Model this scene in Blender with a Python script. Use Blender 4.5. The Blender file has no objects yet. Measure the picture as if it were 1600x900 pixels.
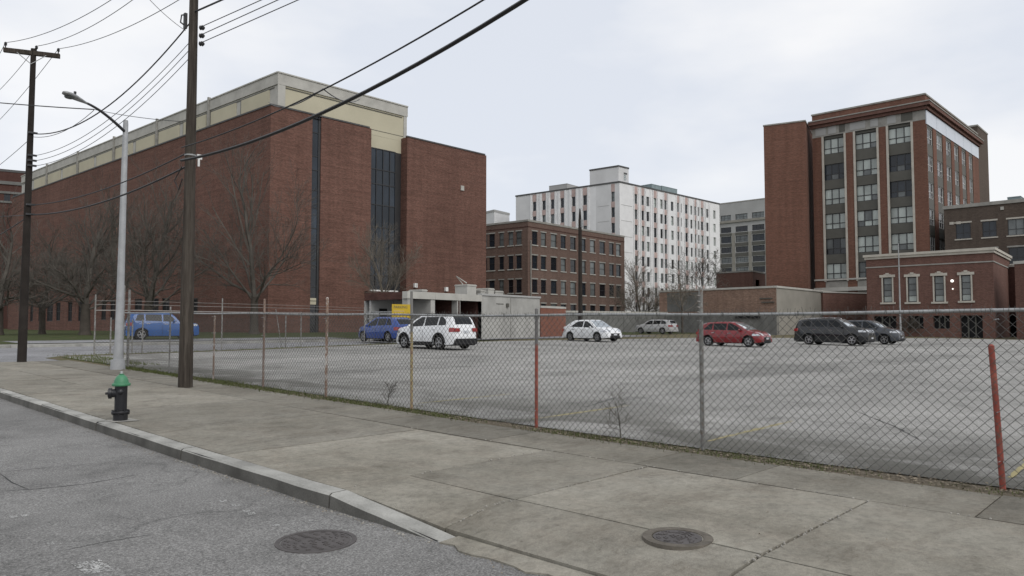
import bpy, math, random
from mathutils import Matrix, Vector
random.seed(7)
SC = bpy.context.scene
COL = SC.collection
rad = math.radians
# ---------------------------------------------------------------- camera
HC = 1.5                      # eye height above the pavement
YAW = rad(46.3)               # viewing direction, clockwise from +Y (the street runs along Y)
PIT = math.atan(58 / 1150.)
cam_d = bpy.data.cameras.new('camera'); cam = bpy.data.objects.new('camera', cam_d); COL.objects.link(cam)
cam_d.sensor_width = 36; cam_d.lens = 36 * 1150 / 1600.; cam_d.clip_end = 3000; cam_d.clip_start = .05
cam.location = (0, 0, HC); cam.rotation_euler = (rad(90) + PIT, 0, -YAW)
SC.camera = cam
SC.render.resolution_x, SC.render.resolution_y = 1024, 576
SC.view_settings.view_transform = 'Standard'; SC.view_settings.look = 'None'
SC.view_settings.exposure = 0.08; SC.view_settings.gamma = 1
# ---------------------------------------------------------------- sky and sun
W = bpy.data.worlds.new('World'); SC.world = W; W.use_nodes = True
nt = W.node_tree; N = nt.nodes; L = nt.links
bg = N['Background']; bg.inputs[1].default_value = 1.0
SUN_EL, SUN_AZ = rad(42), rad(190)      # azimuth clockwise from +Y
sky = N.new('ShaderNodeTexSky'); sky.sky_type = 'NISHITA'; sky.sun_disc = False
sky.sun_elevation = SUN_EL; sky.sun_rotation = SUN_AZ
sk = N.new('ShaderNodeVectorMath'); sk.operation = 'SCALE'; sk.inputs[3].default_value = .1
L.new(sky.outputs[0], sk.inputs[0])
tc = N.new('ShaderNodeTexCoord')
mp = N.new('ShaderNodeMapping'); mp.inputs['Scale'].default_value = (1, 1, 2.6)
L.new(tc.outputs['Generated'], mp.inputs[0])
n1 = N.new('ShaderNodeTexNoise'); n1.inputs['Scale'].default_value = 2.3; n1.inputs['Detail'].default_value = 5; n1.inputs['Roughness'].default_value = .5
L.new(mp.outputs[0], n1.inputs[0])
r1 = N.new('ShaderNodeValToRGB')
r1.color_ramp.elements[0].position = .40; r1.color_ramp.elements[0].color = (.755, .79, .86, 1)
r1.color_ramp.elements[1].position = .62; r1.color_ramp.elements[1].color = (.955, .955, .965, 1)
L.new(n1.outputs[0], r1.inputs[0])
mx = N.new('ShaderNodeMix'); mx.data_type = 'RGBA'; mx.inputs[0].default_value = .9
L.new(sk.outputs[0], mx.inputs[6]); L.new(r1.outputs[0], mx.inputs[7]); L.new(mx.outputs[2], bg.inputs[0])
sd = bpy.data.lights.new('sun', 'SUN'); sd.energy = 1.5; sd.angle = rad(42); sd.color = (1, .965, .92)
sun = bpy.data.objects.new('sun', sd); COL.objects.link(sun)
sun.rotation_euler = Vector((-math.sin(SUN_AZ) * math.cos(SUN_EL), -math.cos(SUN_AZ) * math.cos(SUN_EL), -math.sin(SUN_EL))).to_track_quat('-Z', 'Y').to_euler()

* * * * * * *

Copy every line of the data exactly as written, excluding the pictures.

Model this scene in Blender with a Python script. Use Blender 4.5. The Blender file has no objects yet. Measure the picture as if it were 1600x900 pixels.
import bpy, math, random
from mathutils import Matrix, Vector
random.seed(7)
SC = bpy.context.scene
COL = SC.collection
rad = math.radians
# ---------------------------------------------------------------- camera
HC = 1.5                      # eye height above the pavement
YAW = rad(46.3)               # viewing direction, clockwise from +Y (the street runs along Y)
PIT = math.atan(58 / 1150.)
cam_d = bpy.data.cameras.new('camera'); cam = bpy.data.objects.new('camera', cam_d); COL.objects.link(cam)
cam_d.sensor_width = 36; cam_d.lens = 36 * 1150 / 1600.; cam_d.clip_end = 3000; cam_d.clip_start = .05
cam.location = (0, 0, HC); cam.rotation_euler = (rad(90) + PIT, 0, -YAW)
SC.camera = cam
SC.render.resolution_x, SC.render.resolution_y = 1024, 576
SC.view_settings.view_transform = 'Standard'; SC.view_settings.look = 'None'
SC.view_settings.exposure = 0.08; SC.view_settings.gamma = 1
# ---------------------------------------------------------------- sky and sun
W = bpy.data.worlds.new('World'); SC.world = W; W.use_nodes = True
nt = W.node_tree; N = nt.nodes; L = nt.links
bg = N['Background']; bg.inputs[1].default_value = 1.0
SUN_EL, SUN_AZ = rad(42), rad(190)      # azimuth clockwise from +Y
sky = N.new('ShaderNodeTexSky'); sky.sky_type = 'NISHITA'; sky.sun_disc = False
sky.sun_elevation = SUN_EL; sky.sun_rotation = SUN_AZ
sk = N.new('ShaderNodeVectorMath'); sk.operation = 'SCALE'; sk.inputs[3].default_value = .1
L.new(sky.outputs[0], sk.inputs[0])
tc = N.new('ShaderNodeTexCoord')
mp = N.new('ShaderNodeMapping'); mp.inputs['Scale'].default_value = (1, 1, 2.6)
L.new(tc.outputs['Generated'], mp.inputs[0])
n1 = N.new('ShaderNodeTexNoise'); n1.inputs['Scale'].default_value = 2.3; n1.inputs['Detail'].default_value = 5; n1.inputs['Roughness'].default_value = .5
L.new(mp.outputs[0], n1.inputs[0])
r1 = N.new('ShaderNodeValToRGB')
r1.color_ramp.elements[0].position = .40; r1.color_ramp.elements[0].color = (.755, .79, .86, 1)
r1.color_ramp.elements[1].position = .62; r1.color_ramp.elements[1].color = (.955, .955, .965, 1)
L.new(n1.outputs[0], r1.inputs[0])
mx = N.new('ShaderNodeMix'); mx.data_type = 'RGBA'; mx.inputs[0].default_value = .9
L.new(sk.outputs[0], mx.inputs[6]); L.new(r1.outputs[0], mx.inputs[7]); L.new(mx.outputs[2], bg.inputs[0])
sd = bpy.data.lights.new('sun', 'SUN'); sd.energy = 1.5; sd.angle = rad(42); sd.color = (1, .965, .92)
sun = bpy.data.objects.new('sun', sd); COL.objects.link(sun)
sun.rotation_euler = Vector((-math.sin(SUN_AZ) * math.cos(SUN_EL), -math.cos(SUN_AZ) * math.cos(SUN_EL), -math.sin(SUN_EL))).to_track_quat('-Z', 'Y').to_euler()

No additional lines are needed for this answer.